L’intervista Giuseppe Orlandi

“Mio figlio non tornerà più. Quel locale non era sicuro”

 

Giuseppe Orlandi è il padre di Mattia, 15 anni di Frontone (Pesaro-Urbino), una delle sei vittime della strage della discoteca di Corinaldo Lanterna Azzurra nella notte tra il 7 e l’8 dicembre 2018

Ha saputo dell’inchiesta e dei sette arresti?

Certo. Il nostro stato d’animo non cambia. Colgo l’occasione per ringraziare gli inquirenti, per la professionalità dimostrata e per esserci sempre stati vicini. Ci aspettiamo una giustizia esemplare, ma la storia non finisce qui.

Cosa intende dire?

La strage poteva e doveva essere evitata se i criteri di sicurezza fossero stati rispettati, se al posto di quelle scale ci fosse stato uno scivolo e tanti altri aspetti. Le sembra normale che prima di diventare discoteca fosse un deposito agricolo?

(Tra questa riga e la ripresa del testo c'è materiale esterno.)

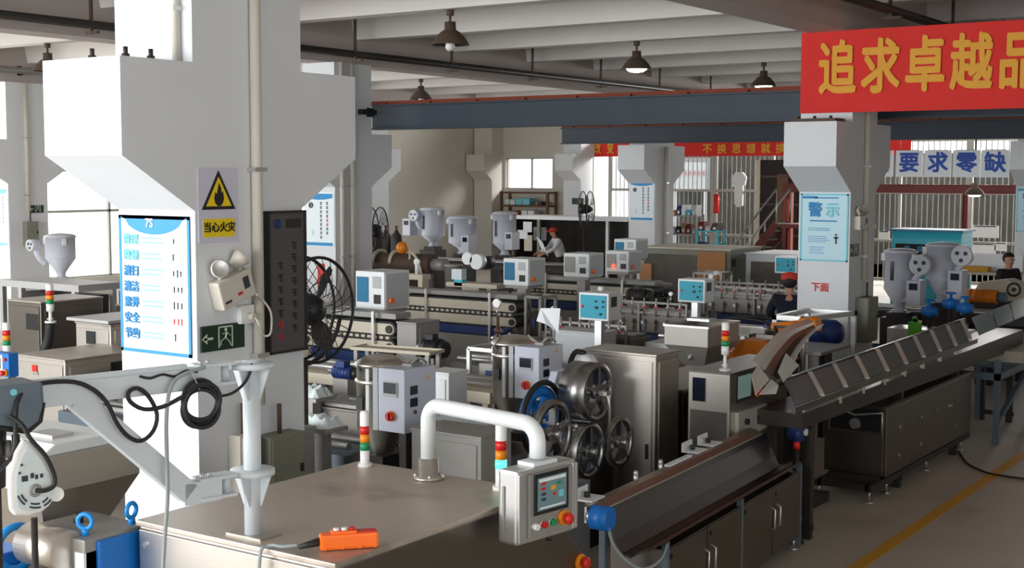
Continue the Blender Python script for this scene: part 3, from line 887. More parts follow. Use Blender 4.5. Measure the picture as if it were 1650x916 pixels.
for xx in (-hw + 0.1, hw - 0.1):
    for yy in (0.1, 1.95):
        b = MB(); b.cyl((xx, yy, 0), (xx, yy, 0.012), 0.05, n=14); b.cyl((xx, yy, 0), (xx, yy, 0.07), 0.02, n=10); part(b, 'foot', 'black_rubber', t)

tower_light('signal tower on the rear left corner of the front machine, its lamps dark', (-4.455, 5.17, 1.5), 0, 1.0, None, 0.085, 0.024, None)
tower_light('signal tower glowing green beside the screen panel on the front machine', (-3.59, 5.15, 1.5), 0, 1.08, True, 0.095, 0.025, None)

# the white pipe arm that carries the screen
t = thing('console_support', 'thick white bent pipe standing on the front machine and holding the screen panel', 'support arm', (-4.017, 5.136, 1.5))
b = MB(); b.lathe([(0.0, 0.0), (0.078, 0.0), (0.078, 0.016), (0.052, 0.018), (0.050, 0.105), (0.0, 0.105)], n=28); part(b, 'flange', 'stainless', t)
for k in range(4):
    a_ = PI / 4 + k * PI / 2
    b = MB(); b.cyl((0.064 * math.cos(a_), 0.064 * math.sin(a_), 0.012), (0.064 * math.cos(a_), 0.064 * math.sin(a_), 0.03), 0.009, n=6); part(b, 'bolt', 'aluminium', t)
ex, ey = 0.745, -0.155
u = Vector((ex, ey, 0)).normalized(); r = 0.085; zt = 0.372; L_ = math.hypot(ex, ey)
path = [Vector((0, 0, 0.10))] + arc(u * r + Vector((0, 0, zt - r)), r, PI, PI / 2, 8, u, (0, 0, 1)) + arc(u * (L_ - r) + Vector((0, 0, zt - r)), r, PI / 2, 0, 8, u, (0, 0, 1)) + [u * L_ + Vector((0, 0, 0.225))]
b = MB(); b.tube(path, 0.037, 18); part(b, 'pipe', 'white_enamel', t)
# screen panel
PZ = 1.365
t = thing('operator_console', 'grey control panel with a touch screen and buttons hanging from the white pipe', 'control panel', (-4.017 + ex, 5.136 + ey, PZ), math.radians(-8))
H_, Wd, Dp = 0.335, 0.40, 0.115
b = MB(); b.box((-0.0, 0.0, H_ / 2), (Dp, Wd, H_)); part(b, 'case', 'aluminium', t, 0.016)
b = MB(); b.box((Dp / 2 + 0.006, 0.015, H_ / 2), (0.016, Wd - 0.10, H_ - 0.05)); part(b, 'front_plate', 'cast_grey', t, 0.004)
b = MB()
for yy in (Wd / 2 - 0.03, Wd / 2 - 0.013): b.box((Dp / 2 + 0.010, yy, H_ / 2), (0.016, 0.018, H_ - 0.03))
part(b, 'side_grip', 'aluminium', t, 0.004)
b = MB(); b.box((Dp / 2 + 0.004, -Wd / 2 + 0.016, H_ / 2), (0.016, 0.03, H_ - 0.03)); part(b, 'side_grip', 'aluminium', t, 0.004)
b = MB(); b.box((Dp / 2 + 0.016, 0.01, 0.215), (0.01, 0.235, 0.185)); part(b, 'screen_bezel', 'black_plastic', t, 0.004)
b = MB(); b.box((Dp / 2 + 0.022, 0.01, 0.215), (0.004, 0.195, 0.148)); sc_ = part(b, 'screen', 'screen_glass', t)
for r_, (yy, zz, w_, h_, mt) in enumerate([(-0.06, .262, .03, .012, 'red_plastic'), (-0.06, .238, .03, .012, 'red_plastic'), (-0.06, .214, .03, .012, 'ink_dark'), (-0.06, .19, .03, .012, 'navy_paint'), (0.005, .235, .03, .02, 'yellow_plastic'), (0.045, .25, .03, .012, 'green_plastic'), (0.015, .205, .02, .014, 'red_plastic'), (0.06, .2, .03, .03, 'ink_cyan'), (0.0, .277, .18, .015, 'paper'), (0.0, .152, .17, .008, 'paper')]):
    b = MB(); b.box((Dp / 2 + 0.0245, yy + 0.01, zz), (0.001, w_, h_)); part(b, 'screen_field', mt, sc_)
for yy, mt, nm in ((-0.10, 'white_plastic', 'white_button'), (-0.045, 'red_plastic', 'red_button'), (0.015, 'green_plastic', 'green_button')):
    b = MB(); b.cyl((Dp / 2 + 0.012, yy, 0.075), (Dp / 2 + 0.035, yy, 0.075), 0.015, n=14); o = part(b, nm, mt, t)
    b = MB(); b.torus((Dp / 2 + 0.016, yy, 0.075), 0.018, 0.004, (1, 0, 0), 18, 6); part(b, 'ring', 'aluminium', o)
estop(t, (Dp / 2 + 0.012, 0.09, 0.082), (1, 0, 0), 0.030)
b = MB(); b.box((0, 0, H_ + 0.008), (0.10, 0.16, 0.018)); part(b, 'mount_plate', 'white_enamel', t, 0.003)
b = MB(); b.cyl((0.02, 0.06, 0), (0.02, 0.06, -0.03), 0.014, n=10); part(b, 'cable_gland', 'black_plastic', t)
b = MB(); b.box((-0.02, -Wd / 2 - 0.004, 0.16), (0.012, 0.006, 0.2)); part(b, 'hinge_rail', 'cast_grey', t)

# pipe post with the swing frame
JX, JY = -3.98, 3.91
t = thing('pipe_post', 'upright pale grey pipe post standing on the front edge of the front machine', 'post', (JX, JY, 1.5))
b = MB(); b.cyl((0, 0, 0), (0, 0, 0.735), 0.036, n=24); part(b, 'pipe', 'arm_paint', t)
for z in (0.255, 0.70):
    b = MB(); b.lathe([(0.036, z), (0.092, z), (0.092, z + 0.022), (0.036, z + 0.022)], n=28)
    for a_ in (0.2, 1.77, 3.34, 4.91):
        c_, s_ = math.cos(a_), math.sin(a_)
        b.add([(0.036 * c_, 0.036 * s_, z), (0.088 * c_, 0.088 * s_, z), (0.040 * c_, 0.040 * s_, z - 0.13), (0.036 * c_, 0.036 * s_, z - 0.13)] + [(0.036 * c_ - 0.008 * s_, 0.036 * s_ + 0.008 * c_, z), (0.088 * c_ - 0.008 * s_, 0.088 * s_ + 0.008 * c_, z), (0.040 * c_ - 0.008 * s_, 0.040 * s_ + 0.008 * c_, z - 0.13), (0.036 * c_ - 0.008 * s_, 0.036 * s_ + 0.008 * c_, z - 0.13)],
              [(0, 1, 2, 3), (4, 5, 6, 7), (0, 1, 5, 4), (1, 2, 6, 5), (2, 3, 7, 6), (3, 0, 4, 7)])
    part(b, 'collar', 'arm_paint', t)
b = MB(); b.box((0.0, 0.0, 0.004), (0.2, 0.12, 0.008)); part(b, 'base_plate', 'stainless', t)
dv = Vector((-0.22, -0.975, 0)).normalized()
t = thing('swing_jib', 'pale grey triangular swing frame reaching left from the pipe post', 'arm', (JX, JY, 1.5))
def pt(d_, z): return Vector((0, 0, z)) + dv * d_
b = MB(); b.bar(pt(0.16, 0.685), pt(0.93, 0.685), 0.07, 0.085); part(b, 'upper_beam', 'arm_paint', t, 0.004)
b = MB(); b.bar(pt(0.16, 0.225), pt(0.33, 0.225), 0.06, 0.09); b.bar(pt(0.30, 0.225), pt(0.76, 0.66), 0.06, 0.085); part(b, 'brace', 'arm_paint', t, 0.003)
for z in (0.685, 0.225):
    b = MB()
    for dz in (0.048, -0.03): b.bar(pt(0.096, z + dz), pt(0.26, z + dz), 0.085, 0.012)
    h_ = part(b, 'hinge_plate', 'arm_paint', t)
    for d_ in (0.20, 0.235):
        b = MB(); b.cyl(pt(d_, z + 0.05), pt(d_, z + 0.066), 0.009, n=8); part(b, 'bolt', 'aluminium', h_)
    b = MB(); b.cyl(pt(0.125, z - 0.03), pt(0.125, z + 0.048), 0.02, n=12); part(b, 'hinge_pin', 'arm_paint', h_)
b = MB(); b.bar(pt(0.30, 0.735), pt(0.92, 0.735), 0.03, 0.018); part(b, 'cable_tray', 'arm_paint', t)

# orange pendant control lying on the machine
oc = at(562, 872, Z=1.53)
t = thing('hand_control', 'bright orange hand control lying on the front machine top', 'remote control', (oc.x, oc.y, 1.5), math.radians(50))
b = MB(); b.box((0, 0, 0.034), (0.235, 0.062, 0.064)); part(b, 'body', 'orange_plastic', t, 0.012)
b = MB(); b.box((-0.02, 0, 0.070), (0.10, 0.052, 0.012)); part(b, 'raised_face', 'orange_plastic', t, 0.004)
for k in range(3):
    b = MB(); b.cyl((-0.05 + 0.032 * k, 0, 0.074), (-0.05 + 0.032 * k, 0, 0.086), 0.012, n=12); part(b, 'button', 'white_plastic' if k < 2 else 'red_plastic', t)
b = MB(); b.box((0.065, 0, 0.068), (0.09, 0.045, 0.004)); part(b, 'grip_pad', 'red_plastic', t)
for xx in (-0.10, -0.03, 0.04, 0.10):
    b = MB(); b.cyl((xx, -0.033, 0.012), (xx, -0.024, 0.012), 0.008, n=8); part(b, 'screw', 'orange_plastic', t)
b = MB(); b.cyl((-0.115, 0, 0.034), (-0.20, 0.004, 0.018), 0.018, 0.010, n=12); part(b, 'cable_sleeve', 'black_rubber', t)

# hand control's lead
c = bpy.data.objects['hand_control'].location
b = MB(); b.tube(smooth_path([Vector((-0.150, -0.130, 0.018)), Vector((-0.20, -0.165, 0.012)), Vector((-0.26, -0.19, 0.010)), Vector((-0.27, -0.23, -0.05)), Vector((-0.27, -0.235, -0.5))]), 0.008, 8)
o = part(b, 'control_lead', 'cable_grey'); o.location = (c.x, c.y, 1.5); tag(o, 'pale lead of the orange hand control running over the machine edge', 'cable')
# ================================================================ production lines across the hall
def control_box(label, x, y, z, w=0.42, d=0.45, h=0.43, stand=True, grp='white control boxes with vent and switch', blue=True):
    """x, y: front left bottom corner; front faces -Y, right side faces +X"""
    t = thing('control_box', label, 'control box', (x + w / 2, y + d / 2, 0), group=grp)
    b = MB(); b.box((0, 0, z + h / 2), (w, d, h)); body = part(b, 'body', 'white_enamel', t, 0.012)
    b = MB(); b.box((w / 2 + 0.003, 0.0, z + h / 2), (0.008, d - 0.05, h - 0.05)); part(b, 'side_plate', 'box_grey', t)
    b = MB(); b.box((-w * 0.24, -d / 2 - 0.006, z + h * 0.52), (w * 0.40, 0.014, h * 0.66)); part(b, 'dial_panel', 'deep_teal_panel' if blue else 'cast_grey', t, 0.003)
    b = MB(); b.box((w * 0.25, -d / 2 - 0.004, z + h * 0.72), (w * 0.28, 0.01, h * 0.32)); v = part(b, 'vent', 'box_grey', t)
    b = MB()
    for k in range(5): b.box((w * 0.25, -d / 2 - 0.010, z + h * (0.60 + 0.06 * k)), (w * 0.25, 0.004, h * 0.02))
    part(b, 'slots', 'cast_grey', v)
    b = MB(); b.box((w * 0.27, -d / 2 - 0.006, z + h * 0.28), (w * 0.22, 0.02, h * 0.24)); part(b, 'switch_plate', 'black_plastic', t, 0.004)
    b = MB(); b.cyl((w / 2, -d * 0.28, z + h * 0.24), (w / 2 + 0.04, -d * 0.28, z + h * 0.24), 0.03, n=14); part(b, 'orange_knob', 'orange_plastic', t)
    b = MB(); b.box((0, 0, z - 0.02), (w * 0.9, d * 0.9, 0.04)); part(b, 'plinth', 'cast_grey', t)
    b = MB(); b.box((0, 0, (z - 0.04) / 2), (0.14, 0.14, z - 0.04)); b.box((0, 0, 0.01), (0.3, 0.3, 0.02)); part(b, 'pedestal', 'cast_grey', t)
    return t


def teal_box(label, x, y, z, w=0.36, d=0.26, h=0.29):
    t = thing('teal_control_box', label, 'control box', (x + w / 2, y + d / 2, 0), group='boxes with a teal control face')
    b = MB(); b.box((0, 0, z + h / 2), (w, d, h)); part(b, 'body', 'white_enamel', t, 0.012)
    b = MB(); b.box((0, -d / 2 - 0.004, z + h / 2), (w - 0.05, 0.012, h - 0.05)); f = part(b, 'face', 'teal_panel', t, 0.002)
    for u, v, r, mt in ((-0.36, 0.0, 0.014, 'red_plastic'), (0.12, -0.02, 0.016, 'black_plastic'), (0.10, 0.2, 0.010, 'ink_dark'), (0.34, 0.2, 0.012, 'ink_dark'), (0.34, 0.02, 0.01, 'ink_dark'), (0.26, -0.25, 0.012, 'ink_dark')):
        b = MB(); b.cyl((u * w, -d / 2 - 0.008, z + h * (0.5 + v)), (u * w, -d / 2 - 0.028, z + h * (0.5 + v)), r, n=12); part(b, 'knob', mt, f)
    b = MB(); b.box((w / 2 + 0.004, -d * 0.1, z + h * 0.68), (0.01, d * 0.4, h * 0.36)); part(b, 'vent', 'black_plastic', t)
    b = MB(); b.box((0, 0, z / 2), (0.08, 0.08, z)); b.box((0, 0, 0.01), (0.3, 0.24, 0.02)); part(b, 'pedestal', 'aluminium', t)
    return t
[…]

Quindi la discoteca doveva essere chiusa?

Non spetta a me dirlo, mi baso soltanto sui fatti. Spero che l’inchiesta vada avanti e che si arrivi a risultati completi. Sia chiaro, l’inchiesta è importante ma non basta. A me e a mia moglie è stata tolta la luce della vita, perdere un figlio è terribile e in quel modo è allucinante. La ferita non si rimarginerà tanto facilmente. Il sacrificio di Mattia e degli altri angeli, oltre alla giovane mamma morta quella notte, devono servire affinché tragedie di questo genere non capitino più. Non cerchiamo vendette.

Lei parlava di “giustizia esemplare”, cosa intende precisamente?

Una giustizia che faccia il suo corso fino in fondo. Vede, l’accertamento della verità ha un’importanza che va oltre la chiusura di un’inchiesta, perché serve a dimostrare che il Paese ha ancora una tenuta sociale forte, un argine contro la deriva generale.

Cosa ha pensato quando ha saputo che i presunti responsabili di quella tragedia sono giovani poco più grandi di suo figlio?

Profonda amarezza per loro e per le famiglie, per quello che hanno fatto e tutto il resto. Bisogna impegnarsi tutti per dare ai giovani una direzione diversa, imporre modelli alternativi, valori umani che altrimenti rischiano di essere persi. I giovani non possono pensare di ottenere facili guadagni in quel modo, lo devono fare con il lavoro e i sacrifici.